In the meantime he hunkered down, haunted the streets and made things, most of them ephemeral. He surfaced in 1989 at EXIT Art, the alternative SoHo exhibition space, with an installation of toy trains tunneling under sooty little mountains as John Coltrane’s “Blue ‘trane” and James Brown’s “Night Train” played on a boom box. Empty Night Train wine bottles were assembled into minimal sculptures, all in evocation of the tracks that Hammons grew up on the wrong side of, the freedom trains, the trains that carry the rewards of capitalism past the cotton fields where poor blacks labor.

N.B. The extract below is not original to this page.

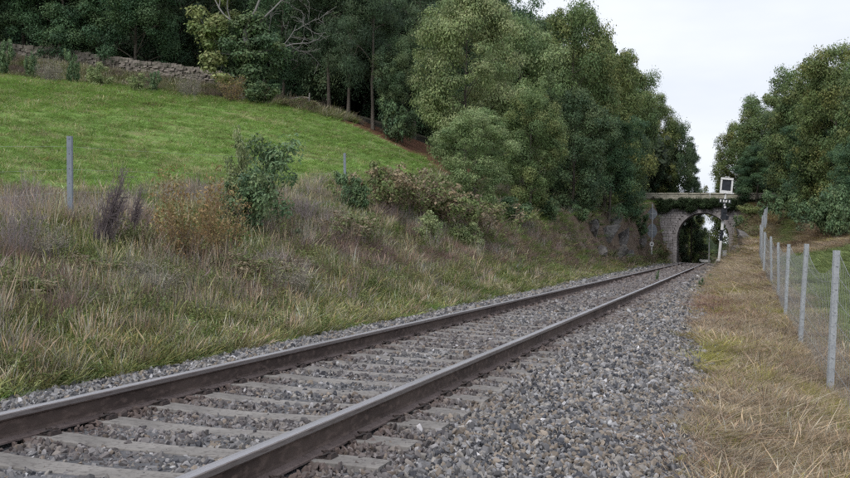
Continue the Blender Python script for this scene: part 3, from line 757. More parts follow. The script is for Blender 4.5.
# wooden rail at the edge of the wood
ra, rb = at(266, 96.5, 63), at(309, 98.5, 63)
wr = empty('wooden_rail', (rb[0], rb[1], gz(rb[0], rb[1])), 'pale crooked wooden rail with an upright stake at the foot of the wood', 'rail')
o_ = np.array([rb[0], rb[1], gz(rb[0], rb[1])])
b = MB(); t = np.linspace(0, 1, 9)[:, None]; pp = ra * (1 - t) + rb * t; pp[:, 2] += .06 * np.sin(t[:, 0] * 9) ; b.tube(pp - o_, .05, 6); obj('pole', b.mesh('pole', [M['wood']]), wr)
b = MB(); b.tube([(0, 0, -.2), (.03, 0, rb[2] - o_[2] + .35)], .045, 6); obj('stake', b.mesh('stake', [M['wood']]), wr)
b = MB(); b.tube([(ra[0] - o_[0], ra[1] - o_[1], gz(ra[0], ra[1]) - o_[2] - .2), tuple(ra - o_ + np.array([0, 0, .05]))], .04, 6); obj('stake', b.mesh('stake', [M['wood']]), wr)

# ------------------------------------------------------------------ rocks
def rock(px, py, dims, rz, tilt, mat, label, seed, sink=.25, grp=None):
    import bmesh
    p, d = hit(px, py); rg = np.random.default_rng(seed)
    bm = bmesh.new(); q = rg.normal(size=(26, 3)); q /= np.linalg.norm(q, axis=1)[:, None]; q = np.sign(q) * np.abs(q) ** .7
    for v in q * rg.uniform(.8, 1.05, (26, 1)) * np.array(dims) / 2: bm.verts.new(v)
    r = bmesh.ops.convex_hull(bm, input=bm.verts[:])
    bmesh.ops.delete(bm, geom=[g for g in r['geom_interior'] if isinstance(g, bmesh.types.BMVert)], context='VERTS')
    bmesh.ops.triangulate(bm, faces=bm.faces[:]); bmesh.ops.subdivide_edges(bm, edges=bm.edges[:], cuts=2, use_grid_fill=True)
    for v in bm.verts:
        v.co += Vector(rg.normal(size=3)) * .03 * min(dims) + v.co.normalized() * float(vnoise(np.array([v.co.x * 3 + seed]), np.array([v.co.y * 3 + v.co.z * 2]), seed)[0] - .5) * .25 * min(dims)
    me = bpy.data.meshes.new('rock'); bm.to_mesh(me); bm.free()
    return tag(obj('rock', me, None, tuple(p + np.array([0, 0, dims[2] * (.5 - sink)])), M[mat], rot=(tilt[0], tilt[1], rz)), label, 'rock', grp)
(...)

The installation succeeded on every level: as haiku, polemic, formal invention. The music issuing from the boom boxes had much to do with it: It filled the room; it carried its own connotations.
“Art is very new to us; music wasn’t,” he says. A slave singing in the fields could still pick cotton, but writing would get a hand chopped off. He stole the show at a Venice Biennale alternative exhibition in an ancient palazzo last spring, with a boom-box installation. For the “Heimat” show in Berlin this summer, he contributed an old mattress off the Berlin streets, rolled up in a corner, tied with a necktie like sausage and cord, and enclosing a boom box playing recordings of a man snoring. It was brutal, bereft and spoke a universal language of neglect and isolation.
The ‘80s have ended; the trendy white Turks who dominated it are busy shoring up tattered reputations. “Those SoHo kids don’t know anything. That’s over. I’m here to bury it,” says Hammons.
Content has won the day. At least temporarily. “But I’m here to stay,” declares Hammons. “I know the tricks and I ain’t playing them.”
And he’s off to Second Avenue to hang out with the homeless, see what’s for sale on the sidewalk today.